Who thought that one of my list would involve entering the Priory? Well, it is more about leaving. I was in a real state when I was admitted in 2011, and I genuinely thought I might never play darts again. During the stay I hard to get my mind into a good place, and by the time I left I was happy and relaxed but had not thrown a dart in a month.

I went to the 2011 UK Open with no expectation (just glad to be there and alive) and it was an amazing feeling to lift the trophy. I had experienced major success before that, but it was probably the first time I really appreciated it and it sunk it the challenges I was facing and the importance of my mental health and state-of-mind to my success.

Practice is important but happiness in paramount and I have tried to never forget that. There have only been three nine dart finishes at the World Grand Prix and, incredibly, two of them came in one game.

It is a standing joke that whenever there is a nine darter about then James Wade is either throwing it or watching it, and both was the case here! Robert Thornton and I did one each in our 2014 encounter in Dublin, and the atmosphere and crowd reaction was unreal. It was poignant as Robert’s mum had recently passed away and he was emotional, and that venue was always vibrant anyway.

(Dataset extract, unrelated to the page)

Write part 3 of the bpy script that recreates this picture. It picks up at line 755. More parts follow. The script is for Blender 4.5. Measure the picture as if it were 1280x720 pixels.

Getting a nine darter with a double start is true perfection, and I was delighted when I hit mine – but I can honestly say I was also chuffed for Robert when he followed suit later in the game. We shared a real nice moment and I think we both knew it was darting history. Incidentally – the only other one at the World Grand Prix was by Brendan Dolan, against a bloke called James Wade!

Thanks for allowing me the trip down memory lane. I will see you when I am 40!